YOUR GOAL: Using the data below, return the stretch from the line that contains "Build this scene" through the line that contains "rad = math.radians", both included, exactly as it stands and nothing beyond it.

RECORD EXCERPTS:
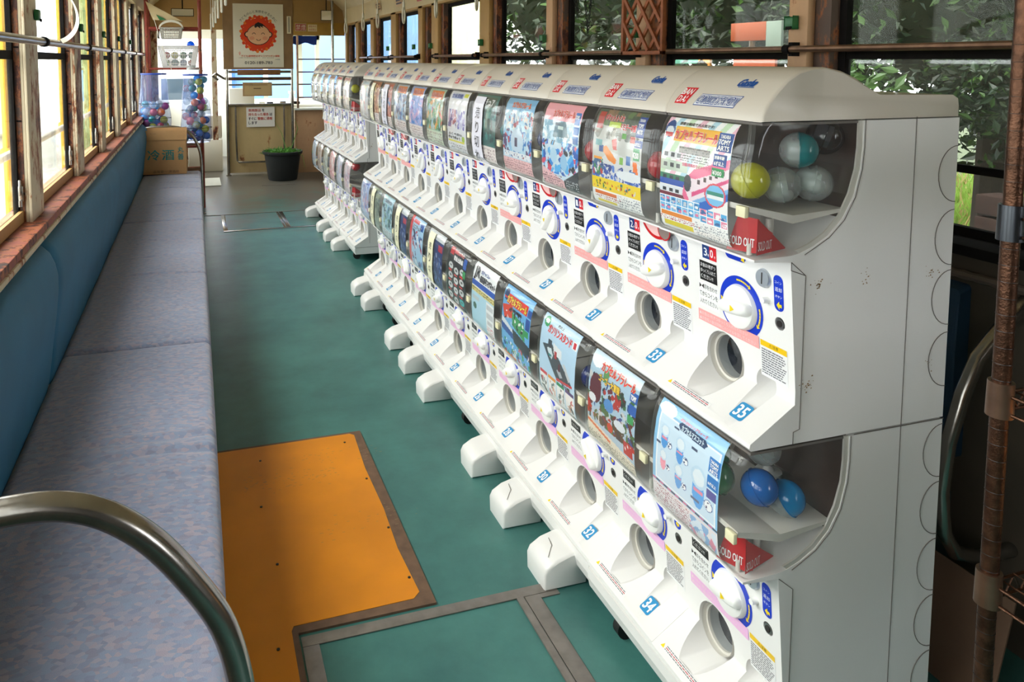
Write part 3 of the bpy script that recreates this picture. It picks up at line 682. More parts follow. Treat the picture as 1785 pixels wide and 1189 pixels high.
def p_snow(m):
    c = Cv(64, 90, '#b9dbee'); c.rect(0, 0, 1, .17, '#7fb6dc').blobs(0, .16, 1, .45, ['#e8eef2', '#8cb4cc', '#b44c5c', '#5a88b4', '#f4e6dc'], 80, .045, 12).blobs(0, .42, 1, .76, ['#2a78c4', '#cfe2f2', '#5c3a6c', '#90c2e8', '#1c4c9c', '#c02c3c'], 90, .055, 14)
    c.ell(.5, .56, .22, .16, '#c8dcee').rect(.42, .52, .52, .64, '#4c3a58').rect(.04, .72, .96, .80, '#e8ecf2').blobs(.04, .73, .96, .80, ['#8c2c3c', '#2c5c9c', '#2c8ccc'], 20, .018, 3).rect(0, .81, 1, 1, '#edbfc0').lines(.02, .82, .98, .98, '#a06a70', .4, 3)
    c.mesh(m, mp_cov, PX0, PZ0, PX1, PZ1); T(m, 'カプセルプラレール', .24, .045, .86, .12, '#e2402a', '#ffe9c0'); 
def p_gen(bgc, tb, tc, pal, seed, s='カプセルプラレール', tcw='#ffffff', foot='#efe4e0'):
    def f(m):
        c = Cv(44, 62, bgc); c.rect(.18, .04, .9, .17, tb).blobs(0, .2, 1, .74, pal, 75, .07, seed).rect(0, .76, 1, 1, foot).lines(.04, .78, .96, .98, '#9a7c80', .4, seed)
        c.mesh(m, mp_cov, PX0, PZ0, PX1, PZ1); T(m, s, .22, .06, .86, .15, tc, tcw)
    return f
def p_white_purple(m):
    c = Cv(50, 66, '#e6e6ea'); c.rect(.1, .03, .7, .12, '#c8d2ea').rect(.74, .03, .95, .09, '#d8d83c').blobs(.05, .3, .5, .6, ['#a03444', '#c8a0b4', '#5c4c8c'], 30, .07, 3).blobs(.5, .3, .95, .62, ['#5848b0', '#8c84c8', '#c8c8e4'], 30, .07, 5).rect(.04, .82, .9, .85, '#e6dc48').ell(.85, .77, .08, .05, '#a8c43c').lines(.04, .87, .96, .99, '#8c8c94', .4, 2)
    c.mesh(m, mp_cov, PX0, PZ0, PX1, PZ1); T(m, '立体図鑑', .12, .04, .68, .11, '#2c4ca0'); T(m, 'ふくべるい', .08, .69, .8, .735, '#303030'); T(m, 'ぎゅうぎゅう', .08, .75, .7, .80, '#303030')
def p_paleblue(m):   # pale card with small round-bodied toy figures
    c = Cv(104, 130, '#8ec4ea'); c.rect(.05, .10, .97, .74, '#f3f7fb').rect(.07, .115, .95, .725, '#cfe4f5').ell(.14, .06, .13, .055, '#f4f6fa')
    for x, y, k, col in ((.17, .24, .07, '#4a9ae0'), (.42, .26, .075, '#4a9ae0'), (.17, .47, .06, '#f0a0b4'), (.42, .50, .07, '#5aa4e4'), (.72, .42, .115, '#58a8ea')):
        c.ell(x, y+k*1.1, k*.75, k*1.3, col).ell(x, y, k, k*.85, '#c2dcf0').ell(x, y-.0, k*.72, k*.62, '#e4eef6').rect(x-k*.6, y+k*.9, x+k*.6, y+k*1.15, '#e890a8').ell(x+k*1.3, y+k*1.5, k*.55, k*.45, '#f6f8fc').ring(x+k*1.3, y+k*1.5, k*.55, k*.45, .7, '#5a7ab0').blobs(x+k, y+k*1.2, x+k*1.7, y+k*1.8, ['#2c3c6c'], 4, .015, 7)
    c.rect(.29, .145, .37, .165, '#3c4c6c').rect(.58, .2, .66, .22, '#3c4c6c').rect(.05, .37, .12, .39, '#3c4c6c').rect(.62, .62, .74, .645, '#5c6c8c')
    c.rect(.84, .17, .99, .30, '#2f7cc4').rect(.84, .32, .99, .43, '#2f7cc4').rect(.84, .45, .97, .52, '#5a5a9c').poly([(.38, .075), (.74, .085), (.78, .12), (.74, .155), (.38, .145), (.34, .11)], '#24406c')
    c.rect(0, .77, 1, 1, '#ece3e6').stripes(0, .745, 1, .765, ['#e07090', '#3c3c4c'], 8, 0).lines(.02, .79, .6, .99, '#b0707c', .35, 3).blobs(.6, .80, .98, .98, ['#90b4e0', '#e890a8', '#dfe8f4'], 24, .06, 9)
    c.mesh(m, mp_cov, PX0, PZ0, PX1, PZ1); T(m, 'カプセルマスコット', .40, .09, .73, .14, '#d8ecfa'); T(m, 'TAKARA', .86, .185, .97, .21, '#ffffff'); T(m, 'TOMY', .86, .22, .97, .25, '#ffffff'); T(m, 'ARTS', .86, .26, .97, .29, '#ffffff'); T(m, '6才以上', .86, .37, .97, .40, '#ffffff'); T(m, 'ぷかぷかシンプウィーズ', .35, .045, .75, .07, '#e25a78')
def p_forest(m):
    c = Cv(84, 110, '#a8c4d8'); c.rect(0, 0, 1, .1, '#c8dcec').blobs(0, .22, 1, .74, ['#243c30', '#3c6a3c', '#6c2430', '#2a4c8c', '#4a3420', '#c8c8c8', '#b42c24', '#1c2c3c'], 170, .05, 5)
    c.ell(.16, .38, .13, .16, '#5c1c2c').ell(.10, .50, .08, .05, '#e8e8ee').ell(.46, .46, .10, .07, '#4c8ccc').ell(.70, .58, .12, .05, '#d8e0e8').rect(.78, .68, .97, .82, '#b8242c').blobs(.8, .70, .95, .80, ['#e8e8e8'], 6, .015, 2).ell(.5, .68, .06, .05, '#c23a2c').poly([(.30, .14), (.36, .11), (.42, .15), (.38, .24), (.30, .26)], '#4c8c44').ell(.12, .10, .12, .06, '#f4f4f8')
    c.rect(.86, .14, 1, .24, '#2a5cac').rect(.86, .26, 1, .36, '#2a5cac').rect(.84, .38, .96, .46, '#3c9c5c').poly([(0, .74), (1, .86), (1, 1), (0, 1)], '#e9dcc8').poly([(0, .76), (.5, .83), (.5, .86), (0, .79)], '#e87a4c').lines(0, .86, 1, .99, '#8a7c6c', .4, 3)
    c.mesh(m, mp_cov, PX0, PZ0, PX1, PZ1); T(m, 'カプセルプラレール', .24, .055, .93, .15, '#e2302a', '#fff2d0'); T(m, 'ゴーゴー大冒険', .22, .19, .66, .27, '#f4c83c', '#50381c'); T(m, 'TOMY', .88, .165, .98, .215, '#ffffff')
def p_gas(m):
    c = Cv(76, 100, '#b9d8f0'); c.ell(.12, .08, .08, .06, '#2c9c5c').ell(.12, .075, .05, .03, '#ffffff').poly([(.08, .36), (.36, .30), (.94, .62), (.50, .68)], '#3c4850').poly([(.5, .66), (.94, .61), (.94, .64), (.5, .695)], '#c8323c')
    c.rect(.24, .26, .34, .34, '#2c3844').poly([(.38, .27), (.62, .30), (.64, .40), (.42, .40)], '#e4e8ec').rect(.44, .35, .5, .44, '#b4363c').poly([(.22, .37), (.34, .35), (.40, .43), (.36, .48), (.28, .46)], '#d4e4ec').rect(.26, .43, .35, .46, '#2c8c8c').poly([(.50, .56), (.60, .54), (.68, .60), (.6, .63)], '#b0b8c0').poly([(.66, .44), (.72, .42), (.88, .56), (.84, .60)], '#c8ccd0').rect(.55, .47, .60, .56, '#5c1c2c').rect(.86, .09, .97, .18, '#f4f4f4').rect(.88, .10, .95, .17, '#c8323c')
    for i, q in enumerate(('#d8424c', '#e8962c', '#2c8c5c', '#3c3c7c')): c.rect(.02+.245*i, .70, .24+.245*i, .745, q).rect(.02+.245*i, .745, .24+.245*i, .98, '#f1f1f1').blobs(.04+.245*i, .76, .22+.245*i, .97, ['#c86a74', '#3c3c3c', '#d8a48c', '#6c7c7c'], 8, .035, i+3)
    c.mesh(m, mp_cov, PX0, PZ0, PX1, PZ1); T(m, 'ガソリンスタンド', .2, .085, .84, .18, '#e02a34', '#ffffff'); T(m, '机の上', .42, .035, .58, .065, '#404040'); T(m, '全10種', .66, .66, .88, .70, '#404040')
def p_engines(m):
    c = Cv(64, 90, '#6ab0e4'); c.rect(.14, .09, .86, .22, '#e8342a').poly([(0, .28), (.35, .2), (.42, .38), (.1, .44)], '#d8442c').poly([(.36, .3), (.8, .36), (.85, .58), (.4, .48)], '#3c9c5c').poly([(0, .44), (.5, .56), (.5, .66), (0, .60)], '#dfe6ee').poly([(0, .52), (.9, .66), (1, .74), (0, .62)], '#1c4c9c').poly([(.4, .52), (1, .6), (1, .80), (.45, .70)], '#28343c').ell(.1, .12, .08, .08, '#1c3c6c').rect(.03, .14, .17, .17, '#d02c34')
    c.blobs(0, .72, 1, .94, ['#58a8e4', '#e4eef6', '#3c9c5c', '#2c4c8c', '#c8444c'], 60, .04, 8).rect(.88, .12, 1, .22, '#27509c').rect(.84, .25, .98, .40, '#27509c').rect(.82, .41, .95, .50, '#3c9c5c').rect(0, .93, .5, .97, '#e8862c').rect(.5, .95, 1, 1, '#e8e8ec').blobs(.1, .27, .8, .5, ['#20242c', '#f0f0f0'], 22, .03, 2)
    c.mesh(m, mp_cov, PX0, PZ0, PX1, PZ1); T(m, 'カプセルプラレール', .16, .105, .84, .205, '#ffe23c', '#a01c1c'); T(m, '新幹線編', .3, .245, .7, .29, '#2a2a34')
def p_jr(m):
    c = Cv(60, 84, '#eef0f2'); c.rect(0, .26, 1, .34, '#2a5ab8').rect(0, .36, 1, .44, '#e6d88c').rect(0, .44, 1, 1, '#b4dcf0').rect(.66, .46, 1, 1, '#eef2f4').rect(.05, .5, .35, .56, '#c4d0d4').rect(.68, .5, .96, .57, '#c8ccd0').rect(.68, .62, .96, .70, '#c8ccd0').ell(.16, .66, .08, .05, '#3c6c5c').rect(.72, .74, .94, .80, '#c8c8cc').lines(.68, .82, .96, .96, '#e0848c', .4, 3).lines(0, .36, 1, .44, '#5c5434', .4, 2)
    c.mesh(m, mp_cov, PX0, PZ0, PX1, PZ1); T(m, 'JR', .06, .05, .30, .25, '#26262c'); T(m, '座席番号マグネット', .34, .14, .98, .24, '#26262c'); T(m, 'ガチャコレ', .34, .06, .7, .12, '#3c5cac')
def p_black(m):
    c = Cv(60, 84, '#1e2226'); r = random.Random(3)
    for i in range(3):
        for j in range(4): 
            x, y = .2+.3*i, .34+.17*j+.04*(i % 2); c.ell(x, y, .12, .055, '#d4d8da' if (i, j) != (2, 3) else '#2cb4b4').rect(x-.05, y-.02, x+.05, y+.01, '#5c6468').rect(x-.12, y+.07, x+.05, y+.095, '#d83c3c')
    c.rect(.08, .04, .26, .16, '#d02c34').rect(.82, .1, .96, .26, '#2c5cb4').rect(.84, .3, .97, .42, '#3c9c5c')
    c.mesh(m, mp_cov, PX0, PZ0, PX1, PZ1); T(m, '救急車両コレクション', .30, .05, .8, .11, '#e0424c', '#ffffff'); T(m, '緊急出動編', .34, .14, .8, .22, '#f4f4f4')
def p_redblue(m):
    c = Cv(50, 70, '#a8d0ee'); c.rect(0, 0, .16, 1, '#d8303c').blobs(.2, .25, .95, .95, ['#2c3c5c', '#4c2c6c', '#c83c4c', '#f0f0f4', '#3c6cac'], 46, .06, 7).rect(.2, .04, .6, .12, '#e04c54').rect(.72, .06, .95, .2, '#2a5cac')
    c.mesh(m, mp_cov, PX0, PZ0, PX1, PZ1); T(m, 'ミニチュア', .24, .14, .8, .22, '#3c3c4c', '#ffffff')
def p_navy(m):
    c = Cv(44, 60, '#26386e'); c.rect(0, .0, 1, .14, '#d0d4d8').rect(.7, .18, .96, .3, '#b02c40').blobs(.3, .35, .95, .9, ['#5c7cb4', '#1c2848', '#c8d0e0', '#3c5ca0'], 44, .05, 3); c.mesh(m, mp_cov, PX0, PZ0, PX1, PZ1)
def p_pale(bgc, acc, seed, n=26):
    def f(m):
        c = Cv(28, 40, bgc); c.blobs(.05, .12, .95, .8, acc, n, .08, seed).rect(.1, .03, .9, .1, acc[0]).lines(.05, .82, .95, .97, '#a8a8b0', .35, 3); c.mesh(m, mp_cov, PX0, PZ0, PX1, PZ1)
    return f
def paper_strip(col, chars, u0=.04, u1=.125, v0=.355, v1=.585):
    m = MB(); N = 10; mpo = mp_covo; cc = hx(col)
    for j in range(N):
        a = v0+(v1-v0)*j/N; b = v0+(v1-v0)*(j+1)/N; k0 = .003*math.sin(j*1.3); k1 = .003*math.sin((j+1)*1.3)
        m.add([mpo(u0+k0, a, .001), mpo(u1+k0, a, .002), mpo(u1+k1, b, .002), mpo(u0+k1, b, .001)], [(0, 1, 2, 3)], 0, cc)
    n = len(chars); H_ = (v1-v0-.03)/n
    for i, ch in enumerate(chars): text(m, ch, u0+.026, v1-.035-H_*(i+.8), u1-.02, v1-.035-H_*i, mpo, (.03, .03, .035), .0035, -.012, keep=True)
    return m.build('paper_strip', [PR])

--

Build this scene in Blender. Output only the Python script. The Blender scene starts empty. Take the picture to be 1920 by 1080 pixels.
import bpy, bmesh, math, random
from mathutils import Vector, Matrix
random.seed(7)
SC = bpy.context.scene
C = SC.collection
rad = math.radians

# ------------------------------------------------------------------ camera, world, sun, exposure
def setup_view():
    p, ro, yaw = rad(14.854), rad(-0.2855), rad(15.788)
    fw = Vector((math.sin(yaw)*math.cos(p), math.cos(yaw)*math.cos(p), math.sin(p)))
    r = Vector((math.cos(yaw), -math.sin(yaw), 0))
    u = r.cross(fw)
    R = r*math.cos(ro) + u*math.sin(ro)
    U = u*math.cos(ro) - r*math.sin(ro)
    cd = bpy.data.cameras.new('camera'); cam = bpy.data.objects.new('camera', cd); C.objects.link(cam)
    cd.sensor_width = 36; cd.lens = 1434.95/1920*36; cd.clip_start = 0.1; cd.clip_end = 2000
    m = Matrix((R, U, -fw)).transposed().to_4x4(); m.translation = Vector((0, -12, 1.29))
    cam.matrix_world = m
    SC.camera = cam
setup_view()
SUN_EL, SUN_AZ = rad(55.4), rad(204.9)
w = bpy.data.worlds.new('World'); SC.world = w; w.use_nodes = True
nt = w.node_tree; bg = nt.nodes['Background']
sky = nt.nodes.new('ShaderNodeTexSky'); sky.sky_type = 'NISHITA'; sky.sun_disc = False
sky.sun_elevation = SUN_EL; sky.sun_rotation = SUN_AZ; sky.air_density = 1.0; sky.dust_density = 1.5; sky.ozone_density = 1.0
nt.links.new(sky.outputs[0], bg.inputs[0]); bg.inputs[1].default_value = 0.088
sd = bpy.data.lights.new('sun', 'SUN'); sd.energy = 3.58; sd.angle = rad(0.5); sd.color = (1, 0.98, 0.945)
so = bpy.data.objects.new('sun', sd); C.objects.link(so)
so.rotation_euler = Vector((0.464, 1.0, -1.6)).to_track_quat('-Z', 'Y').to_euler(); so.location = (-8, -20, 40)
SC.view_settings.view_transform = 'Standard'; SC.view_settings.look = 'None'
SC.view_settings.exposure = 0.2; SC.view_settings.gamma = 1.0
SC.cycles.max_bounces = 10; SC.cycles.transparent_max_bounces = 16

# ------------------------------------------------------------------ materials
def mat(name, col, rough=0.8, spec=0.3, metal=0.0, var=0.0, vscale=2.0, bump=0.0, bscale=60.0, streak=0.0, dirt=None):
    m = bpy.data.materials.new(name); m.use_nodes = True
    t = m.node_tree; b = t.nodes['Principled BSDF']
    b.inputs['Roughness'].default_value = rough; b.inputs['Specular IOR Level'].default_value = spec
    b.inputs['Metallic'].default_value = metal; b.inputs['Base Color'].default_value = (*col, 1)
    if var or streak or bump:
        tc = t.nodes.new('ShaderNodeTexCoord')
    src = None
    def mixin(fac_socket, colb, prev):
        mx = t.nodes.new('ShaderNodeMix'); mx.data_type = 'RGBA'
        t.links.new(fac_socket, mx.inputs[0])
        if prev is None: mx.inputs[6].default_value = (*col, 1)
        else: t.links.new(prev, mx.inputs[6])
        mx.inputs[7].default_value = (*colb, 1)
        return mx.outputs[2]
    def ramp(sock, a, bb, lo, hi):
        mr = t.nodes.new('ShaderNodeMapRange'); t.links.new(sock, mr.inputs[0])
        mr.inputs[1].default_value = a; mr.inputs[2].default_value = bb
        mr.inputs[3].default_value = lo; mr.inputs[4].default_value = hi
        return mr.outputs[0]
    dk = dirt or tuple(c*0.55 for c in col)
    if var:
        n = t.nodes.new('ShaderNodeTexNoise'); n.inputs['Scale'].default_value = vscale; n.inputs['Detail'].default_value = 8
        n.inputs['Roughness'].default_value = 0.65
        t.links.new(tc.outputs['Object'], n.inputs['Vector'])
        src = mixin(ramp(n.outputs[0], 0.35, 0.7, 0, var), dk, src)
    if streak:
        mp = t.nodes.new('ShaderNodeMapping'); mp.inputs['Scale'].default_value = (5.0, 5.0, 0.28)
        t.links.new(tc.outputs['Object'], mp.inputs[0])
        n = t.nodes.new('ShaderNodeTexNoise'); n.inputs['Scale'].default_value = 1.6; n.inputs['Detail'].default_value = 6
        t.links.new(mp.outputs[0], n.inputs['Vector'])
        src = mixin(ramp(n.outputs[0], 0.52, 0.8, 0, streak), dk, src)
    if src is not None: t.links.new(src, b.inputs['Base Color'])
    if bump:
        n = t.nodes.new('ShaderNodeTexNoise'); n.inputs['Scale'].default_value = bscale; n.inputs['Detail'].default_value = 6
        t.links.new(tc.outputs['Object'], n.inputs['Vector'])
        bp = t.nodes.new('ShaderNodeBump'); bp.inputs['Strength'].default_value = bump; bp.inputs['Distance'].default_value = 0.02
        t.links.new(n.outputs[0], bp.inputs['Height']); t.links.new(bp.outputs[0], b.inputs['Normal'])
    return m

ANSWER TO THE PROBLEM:
Build this scene in Blender. Output only the Python script. The Blender scene starts empty. Take the picture to be 1920 by 1080 pixels.
import bpy, bmesh, math, random
from mathutils import Vector, Matrix
random.seed(7)
SC = bpy.context.scene
C = SC.collection
rad = math.radians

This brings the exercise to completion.